#### [TASK MATERIAL]
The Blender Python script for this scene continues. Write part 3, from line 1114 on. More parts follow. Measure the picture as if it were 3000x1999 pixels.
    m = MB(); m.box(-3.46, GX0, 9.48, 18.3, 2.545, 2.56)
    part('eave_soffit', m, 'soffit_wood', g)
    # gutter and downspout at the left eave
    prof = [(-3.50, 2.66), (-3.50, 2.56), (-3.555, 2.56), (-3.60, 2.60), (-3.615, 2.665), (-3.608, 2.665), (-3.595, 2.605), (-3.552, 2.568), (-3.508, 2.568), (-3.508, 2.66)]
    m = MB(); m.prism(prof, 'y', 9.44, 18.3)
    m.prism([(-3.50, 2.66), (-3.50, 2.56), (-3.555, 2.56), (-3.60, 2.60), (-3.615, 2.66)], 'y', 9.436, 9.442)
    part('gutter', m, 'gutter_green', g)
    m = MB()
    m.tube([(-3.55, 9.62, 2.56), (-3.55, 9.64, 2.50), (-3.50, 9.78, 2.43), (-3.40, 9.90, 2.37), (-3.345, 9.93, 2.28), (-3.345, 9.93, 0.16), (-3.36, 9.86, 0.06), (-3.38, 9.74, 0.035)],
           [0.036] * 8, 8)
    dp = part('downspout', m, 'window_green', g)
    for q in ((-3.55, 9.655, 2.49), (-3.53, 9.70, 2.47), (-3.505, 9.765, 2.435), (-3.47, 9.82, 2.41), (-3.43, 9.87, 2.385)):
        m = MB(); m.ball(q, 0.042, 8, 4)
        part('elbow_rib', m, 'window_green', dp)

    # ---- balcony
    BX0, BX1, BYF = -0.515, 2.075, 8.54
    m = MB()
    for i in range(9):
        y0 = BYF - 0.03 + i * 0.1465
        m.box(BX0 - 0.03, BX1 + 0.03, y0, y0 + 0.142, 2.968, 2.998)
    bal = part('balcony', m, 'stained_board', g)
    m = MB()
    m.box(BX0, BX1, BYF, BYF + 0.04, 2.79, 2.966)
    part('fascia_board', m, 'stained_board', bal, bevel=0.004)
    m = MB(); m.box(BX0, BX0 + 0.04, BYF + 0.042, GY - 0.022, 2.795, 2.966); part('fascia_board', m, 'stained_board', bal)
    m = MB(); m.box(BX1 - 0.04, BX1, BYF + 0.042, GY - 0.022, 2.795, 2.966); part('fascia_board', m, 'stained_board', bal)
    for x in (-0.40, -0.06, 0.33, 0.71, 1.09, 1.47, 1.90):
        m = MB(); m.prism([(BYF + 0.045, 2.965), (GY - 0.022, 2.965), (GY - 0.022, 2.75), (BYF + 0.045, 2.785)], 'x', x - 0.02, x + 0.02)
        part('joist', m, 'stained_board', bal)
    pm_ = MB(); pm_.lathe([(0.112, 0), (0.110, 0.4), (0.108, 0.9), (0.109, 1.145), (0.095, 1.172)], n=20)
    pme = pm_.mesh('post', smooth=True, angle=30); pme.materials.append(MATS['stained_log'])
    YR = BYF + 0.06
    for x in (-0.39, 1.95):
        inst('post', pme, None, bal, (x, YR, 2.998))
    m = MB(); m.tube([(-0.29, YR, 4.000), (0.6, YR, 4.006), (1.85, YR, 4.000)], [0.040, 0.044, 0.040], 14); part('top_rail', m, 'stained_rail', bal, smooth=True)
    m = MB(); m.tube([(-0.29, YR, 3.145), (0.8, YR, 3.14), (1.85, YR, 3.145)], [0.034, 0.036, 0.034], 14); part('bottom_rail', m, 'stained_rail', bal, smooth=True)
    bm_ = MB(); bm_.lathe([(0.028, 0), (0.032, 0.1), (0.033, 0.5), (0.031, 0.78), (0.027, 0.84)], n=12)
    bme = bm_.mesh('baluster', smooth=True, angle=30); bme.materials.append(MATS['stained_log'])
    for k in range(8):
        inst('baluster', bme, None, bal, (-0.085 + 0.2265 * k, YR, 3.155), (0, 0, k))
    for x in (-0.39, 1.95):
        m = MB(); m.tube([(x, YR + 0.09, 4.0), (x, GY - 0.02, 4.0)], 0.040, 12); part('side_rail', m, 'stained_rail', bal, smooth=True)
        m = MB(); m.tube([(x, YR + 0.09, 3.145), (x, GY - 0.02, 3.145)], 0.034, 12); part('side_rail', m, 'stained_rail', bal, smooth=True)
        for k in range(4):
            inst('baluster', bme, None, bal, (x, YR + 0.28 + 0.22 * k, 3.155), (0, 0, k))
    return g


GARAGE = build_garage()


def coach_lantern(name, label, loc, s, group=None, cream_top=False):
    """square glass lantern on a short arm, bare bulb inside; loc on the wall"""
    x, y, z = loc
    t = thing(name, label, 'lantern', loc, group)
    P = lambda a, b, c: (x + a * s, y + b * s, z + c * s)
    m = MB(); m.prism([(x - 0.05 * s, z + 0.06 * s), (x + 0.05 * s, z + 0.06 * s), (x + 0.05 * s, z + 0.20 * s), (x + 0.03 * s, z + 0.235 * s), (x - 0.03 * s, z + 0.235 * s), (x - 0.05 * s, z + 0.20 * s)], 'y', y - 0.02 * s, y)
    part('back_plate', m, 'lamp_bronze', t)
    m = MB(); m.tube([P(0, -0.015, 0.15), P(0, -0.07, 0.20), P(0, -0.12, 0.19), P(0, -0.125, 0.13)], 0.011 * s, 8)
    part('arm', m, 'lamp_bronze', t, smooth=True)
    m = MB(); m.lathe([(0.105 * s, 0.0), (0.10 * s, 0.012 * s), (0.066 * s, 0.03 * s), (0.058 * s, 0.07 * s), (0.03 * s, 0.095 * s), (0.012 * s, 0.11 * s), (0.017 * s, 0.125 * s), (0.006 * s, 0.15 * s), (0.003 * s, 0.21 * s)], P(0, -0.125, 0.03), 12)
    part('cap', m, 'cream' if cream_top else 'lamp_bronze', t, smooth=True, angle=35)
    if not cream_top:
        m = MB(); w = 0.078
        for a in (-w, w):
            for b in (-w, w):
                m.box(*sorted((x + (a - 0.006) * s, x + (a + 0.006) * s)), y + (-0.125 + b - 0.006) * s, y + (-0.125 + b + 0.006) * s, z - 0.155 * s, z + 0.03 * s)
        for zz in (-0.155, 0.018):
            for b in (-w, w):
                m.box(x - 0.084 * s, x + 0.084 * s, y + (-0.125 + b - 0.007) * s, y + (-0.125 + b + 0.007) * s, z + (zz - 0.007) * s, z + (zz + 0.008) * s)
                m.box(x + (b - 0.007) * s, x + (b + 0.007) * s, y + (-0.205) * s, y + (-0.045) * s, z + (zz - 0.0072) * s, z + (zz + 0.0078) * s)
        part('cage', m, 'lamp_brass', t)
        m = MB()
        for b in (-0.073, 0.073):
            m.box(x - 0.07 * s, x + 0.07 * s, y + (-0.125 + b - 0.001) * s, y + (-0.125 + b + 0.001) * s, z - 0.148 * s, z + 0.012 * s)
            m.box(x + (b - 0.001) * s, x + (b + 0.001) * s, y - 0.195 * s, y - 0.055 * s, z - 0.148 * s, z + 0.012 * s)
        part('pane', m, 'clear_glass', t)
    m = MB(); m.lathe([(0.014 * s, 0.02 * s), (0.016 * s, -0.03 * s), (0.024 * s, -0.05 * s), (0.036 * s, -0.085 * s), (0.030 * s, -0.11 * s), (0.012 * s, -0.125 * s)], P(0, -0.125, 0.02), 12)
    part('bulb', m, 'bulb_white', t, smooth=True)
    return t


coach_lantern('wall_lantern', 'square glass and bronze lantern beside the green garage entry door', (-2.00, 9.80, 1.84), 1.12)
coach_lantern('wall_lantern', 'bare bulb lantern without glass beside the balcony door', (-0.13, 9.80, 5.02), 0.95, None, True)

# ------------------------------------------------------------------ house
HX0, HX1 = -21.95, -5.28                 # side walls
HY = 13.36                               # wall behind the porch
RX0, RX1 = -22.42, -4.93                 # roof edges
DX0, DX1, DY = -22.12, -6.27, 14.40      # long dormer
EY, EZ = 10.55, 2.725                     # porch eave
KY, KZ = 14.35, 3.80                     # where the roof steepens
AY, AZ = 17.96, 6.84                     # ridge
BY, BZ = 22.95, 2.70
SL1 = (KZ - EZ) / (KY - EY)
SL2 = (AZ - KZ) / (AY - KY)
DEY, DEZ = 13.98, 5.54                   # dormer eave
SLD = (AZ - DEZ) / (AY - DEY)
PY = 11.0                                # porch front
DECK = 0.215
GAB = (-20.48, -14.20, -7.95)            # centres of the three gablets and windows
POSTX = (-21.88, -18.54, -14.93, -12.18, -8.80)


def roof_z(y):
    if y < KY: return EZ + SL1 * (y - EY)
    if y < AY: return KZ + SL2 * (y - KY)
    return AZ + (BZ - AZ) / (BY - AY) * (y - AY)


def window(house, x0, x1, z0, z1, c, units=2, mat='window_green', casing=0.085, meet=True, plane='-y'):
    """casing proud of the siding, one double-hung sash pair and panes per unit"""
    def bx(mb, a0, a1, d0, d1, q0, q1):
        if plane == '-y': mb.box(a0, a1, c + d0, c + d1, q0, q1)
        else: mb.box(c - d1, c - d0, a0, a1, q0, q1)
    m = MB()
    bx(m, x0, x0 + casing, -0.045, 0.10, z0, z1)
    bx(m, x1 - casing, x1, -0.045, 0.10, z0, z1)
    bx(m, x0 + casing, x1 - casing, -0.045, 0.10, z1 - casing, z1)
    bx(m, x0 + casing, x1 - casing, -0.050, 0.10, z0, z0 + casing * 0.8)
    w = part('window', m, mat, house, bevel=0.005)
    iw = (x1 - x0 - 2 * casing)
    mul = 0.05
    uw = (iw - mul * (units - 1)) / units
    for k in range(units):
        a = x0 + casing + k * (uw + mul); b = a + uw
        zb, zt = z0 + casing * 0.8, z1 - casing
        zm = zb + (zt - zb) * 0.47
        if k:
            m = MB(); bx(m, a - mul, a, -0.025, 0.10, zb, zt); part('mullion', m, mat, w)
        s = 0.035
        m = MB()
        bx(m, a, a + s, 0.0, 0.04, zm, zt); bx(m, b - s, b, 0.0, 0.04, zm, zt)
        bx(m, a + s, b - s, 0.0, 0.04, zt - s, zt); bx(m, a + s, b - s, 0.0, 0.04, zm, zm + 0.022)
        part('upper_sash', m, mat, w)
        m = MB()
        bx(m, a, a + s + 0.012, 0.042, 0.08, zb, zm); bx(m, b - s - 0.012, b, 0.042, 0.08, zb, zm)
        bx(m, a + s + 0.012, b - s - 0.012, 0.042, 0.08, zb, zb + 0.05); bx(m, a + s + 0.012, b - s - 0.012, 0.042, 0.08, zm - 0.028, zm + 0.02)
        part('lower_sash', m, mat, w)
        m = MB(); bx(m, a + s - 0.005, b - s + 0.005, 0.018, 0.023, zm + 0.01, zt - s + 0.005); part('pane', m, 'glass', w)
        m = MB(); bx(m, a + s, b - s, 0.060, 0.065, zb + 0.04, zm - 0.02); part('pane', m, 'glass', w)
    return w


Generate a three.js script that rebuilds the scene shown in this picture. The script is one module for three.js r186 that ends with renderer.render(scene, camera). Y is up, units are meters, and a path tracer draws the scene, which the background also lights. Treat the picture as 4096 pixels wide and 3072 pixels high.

#### [GOAL OF THE EXERCISE]
Copy, please, exactly the lines that start at the first line of the data and end at the line containing "part('elbow_rib', m, 'window_green', dp)", both kept and no others.

#### [RESULT BELOW]
The Blender Python script for this scene continues. Write part 3, from line 1114 on. More parts follow. Measure the picture as if it were 3000x1999 pixels.
    m = MB(); m.box(-3.46, GX0, 9.48, 18.3, 2.545, 2.56)
    part('eave_soffit', m, 'soffit_wood', g)
    # gutter and downspout at the left eave
    prof = [(-3.50, 2.66), (-3.50, 2.56), (-3.555, 2.56), (-3.60, 2.60), (-3.615, 2.665), (-3.608, 2.665), (-3.595, 2.605), (-3.552, 2.568), (-3.508, 2.568), (-3.508, 2.66)]
    m = MB(); m.prism(prof, 'y', 9.44, 18.3)
    m.prism([(-3.50, 2.66), (-3.50, 2.56), (-3.555, 2.56), (-3.60, 2.60), (-3.615, 2.66)], 'y', 9.436, 9.442)
    part('gutter', m, 'gutter_green', g)
    m = MB()
    m.tube([(-3.55, 9.62, 2.56), (-3.55, 9.64, 2.50), (-3.50, 9.78, 2.43), (-3.40, 9.90, 2.37), (-3.345, 9.93, 2.28), (-3.345, 9.93, 0.16), (-3.36, 9.86, 0.06), (-3.38, 9.74, 0.035)],
           [0.036] * 8, 8)
    dp = part('downspout', m, 'window_green', g)
    for q in ((-3.55, 9.655, 2.49), (-3.53, 9.70, 2.47), (-3.505, 9.765, 2.435), (-3.47, 9.82, 2.41), (-3.43, 9.87, 2.385)):
        m = MB(); m.ball(q, 0.042, 8, 4)
        part('elbow_rib', m, 'window_green', dp)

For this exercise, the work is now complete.